Deus no céu, Crumb na Flip... Pereio em Gramado
Na semana passada foi o quadrinista norte-americano Robert Crumb quem chocou o público brasileiro por seu comportamento fora do comum durante a Flip 2010. Agora foi a vez de Pereio, que fez as vezes de Crumb no evento gaúcho e esbanjou à imprensa todo seu charme. Sem responder a qualquer pergunta - falando de assuntos diversos, à sua própria vontade -, deu opinião sobre política, futebol, juventude, quadrinhos e, sim, cinema.
"O grande vilão da atualidade é o heterossexual branco do sexo masculino", sentenciou logo de cara. Entre uma lembrança e outra, afirmou: "O cinema brasileiro morreu quando Collor se elegeu. Agora ele está ressuscitando". Numa linha de pensamento pouco coerente, Pereio ia tecendo seus comentários. "Quando eu era jovem em Porto Alegre assistia a três filmes por dia, isso porque só eram exibidos três por dia. Foi muito graças ao Festival de Gramado que começamos a ter contato com o cinema do Mercosul, o cinema argentino, por exemplo. Entre Dunga e Maradona, aliás, sou mais o Maradona. Quando venho para o sul e vejo essas araucárias todas, alguma coisa acontece no meu coração". Tudo embalado pela rouquidão da voz e o queixo quase encostando no peito para combinar com o olhar de desprezo já impregnado.
A audácia de ser gentil
Dispensando questionamentos a respeito de seu passado, falou do seu próximo projeto. O filme Pereio eu te odeio. "A linguagem dos quadrinhos se parece muito com o cinema, tem esse filme com o Allan Sieber agora, estamos com problema de verba para viabilizá-lo, pois as pessoas dizem que não vão financiar um filme que diz que 'odeia o Pereio', mas a ideia é minha, gosto muito desse sarcasmo, acho que ele amplia a nossa visão", explicou, se referindo ao documentário sobre sua vida e obra produzido pelo quadrinista gaúcho, ainda sem previsão de estreia.
Sobre o cinema brasileiro em geral, resumiu: "Acho que é fundamentalmente um cinema marginal, o leito desse rio é muito pouco nítido, eu só vejo as margens. O salário de uma estrela de Hollywood paga dois anos de cinema nacional. Tenho vontade de trabalhar com essa turma nova que está vindo agora, das escolas de cinema, pode ser que haja uma certa ingenuidade, mas eles dominam a técnica, tem aquele frescor de quem está começando", comentou o ator, que participou do filme de Patrícia Moran, Ponto Org - um dos concorrentes deste ano.
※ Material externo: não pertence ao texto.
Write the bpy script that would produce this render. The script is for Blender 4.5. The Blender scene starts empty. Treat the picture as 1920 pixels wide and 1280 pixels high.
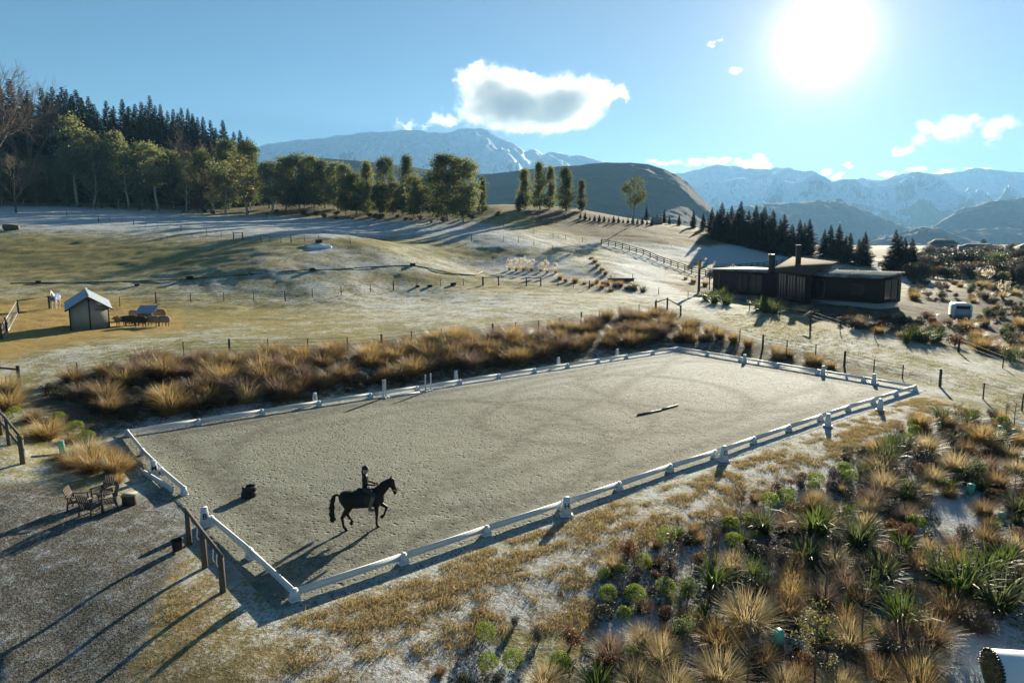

Para terminar, Pereio teve a audácia de deixar de lado apenas por um segundo a sua máscara de vilão e ser gentil, confessando: "Nunca me adaptei direito a essa atmosfera de festival, mas claro que estou feliz com essa homenagem apesar de toda a ironia quanto a isso. Me sinto recompensado, estou aqui na condição de um artista que aplaude sua plateia", finalizou, deixando sem ação aqueles que estavam prontos para endeusá-lo ou crucificá-lo. Inclusive eu.